#1
Hello dear forum users.

I would like to get some advice from guitar wiring “experts” out there, because I want to do the following on my Stratocaster:

Wire a Series/Parallel 2DPT On/Off that allows me to switch between Parallel or Series in Positions 2 and 4. Also, I want a single Master Tone, Star Grounding and 50s wiring (tone after volume).

This is a schematic of the Series Parallel switch on a REGULAR strat:



But like I said, I wanna do it with a master tone, stargrounded and with 50s wiring. So I tried to “convert” the schematic and ended up with this:



Is my converted schematic correct? If not, can you “experts” give me any advice?

Thank you very much.
#2
Almost! You'll want to ground the tone pot to the volume pot, and the volume pot to the output jack ground. Usually you star ground everything to the back of the volume pot and then go from there to the trem ground. But that schematic is substantially correct if you just add that ground in.
#3
Quote by Roc8995
Almost! You'll want to ground the tone pot to the volume pot, and the volume pot to the output jack ground. Usually you star ground everything to the back of the volume pot and then go from there to the trem ground. But that schematic is substantially correct if you just add that ground in.

Thank you very much Colin. So you're saying I should do something like this and it would work?



Basically, all it was left was to ground the pots covering, as to "shield" the inside right?


Something is intriguing me though.

Why do the black wires (Ground) of the Bridge and Neck Pickups don't ever go to ground?

Instead, they go to the slots on the 5 Way Toggle Switch that usually connect to tone pots, and then they actually meet each other. Is this correct?

Notice how on the "regular strat" they actually reach ground through a capacitor, though that doenst happen on my schematic.
#4
It's late, someone else should double check that if they get the chance. But I think that's right.

Here's the simplified version without the switch. If you trace it all the paths should be the same with the switch in the down position.

#5
Quote by Roc8995
It's late, someone else should double check that if they get the chance. But I think that's right.

Here's the simplified version without the switch. If you trace it all the paths should be the same with the switch in the down position.



Thanks.

Just one thing, i don't know the "order" of the lugs in the 2DPT switch, i don't know when its facing foward or backwards. Does this matter?

If not, how can i discover the proper order of the lugs?
#6
As long as you have the usual Fender style open switch you'll know how it works when you look at it. Look closely at what contacts are made at each switch position. You'll figure out the pattern quickly. If you've got another type -


If you have one of those awful box-enclosed 10 lugs to a side jobs, throw it away and buy another one.
#7
Quote by Roc8995
As long as you have the usual Fender style open switch you'll know how it works when you look at it. Look closely at what contacts are made at each switch position.
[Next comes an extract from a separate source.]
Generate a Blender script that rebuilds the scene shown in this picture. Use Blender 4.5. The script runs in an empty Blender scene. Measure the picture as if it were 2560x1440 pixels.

You'll figure out the pattern quickly. If you've got another type -


If you have one of those awful box-enclosed 10 lugs to a side jobs, throw it away and buy another one.


Thanks but i wasn't talking about the 5 way Pickup Selector switch I was talking about the Mini Toggle 2 DPT switch that i will use to switch between Parallel and Series wiring, not the Pickup Selector.

Does it matter the way the switch is facing? Cuz it's symetrical, impossible for me to figure out.
#8
The switch is symmetrical so it can be wired facing either way. The middle lugs are the poles and the outer lugs are the throws.

And just a little terminology correction, it's called a DPDT or 2PDT on-on switch, not 2DPT on-off. DPDT means double-pole double-throw and on-on means it is a 2-position switch that makes contact in both positions. On-off would mean it was a 2-position that only made contact in one of its positions. This can get a bit confusing though. For example, a Les Paul skeleton switch is classified as SPDT on-on-on (or SPDT center-on); it only has 2 throws but three positions.